I have seen people say that it isnt good for security because sometimes they force you to use a specific version of certain dependencies that often times are outdated but I'm wondering why that would matter if it was truly sandboxed and isolated.
Do they mean that installing flatpak itself is a security risk or that also specific flatpaks can be security risks themselves?
There are vulnerabilities found in Flatpak's sandboxing all the time so it's pretty much broken. The opening speed on HDD systems is really really bad too. That's why I only use Flatpak to install software that's not available in my distro's repos. Though I use Arch (btw) so distro packages being old isn't an issue for me.
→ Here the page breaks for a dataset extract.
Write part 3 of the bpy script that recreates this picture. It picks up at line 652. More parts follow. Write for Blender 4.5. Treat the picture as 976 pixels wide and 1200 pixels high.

Yes. 1TB SSDs can be bought new for 50€, 500GB for even less. For some people this is expensive depending in the region (e.g. I also know someone who uses an HDD). But given the price of other pc parts it isn't something to cheap out on (a 1TB/2TB HDD is also 50€).
Do you have current proof that there is security problems in the current stable version of Flatpak? Nothings perfect but bubblewrap should be pretty solid.
Well the sandboxing does help with trustworthy browsers so the websites can't have excessive permissions. But relying on such a broken system isn't a very good idea imo.
Sandboxing in the browser is different than the sandboxing done by flatpak.
You really want your browser sandbox to be rock solid as any weakness allows for drive by attacks by websites.
Flatpak uses bubblewrap under the hood so it is just as secure. Flatpak also has a security tracker and when security issues are found they are taken very seriously.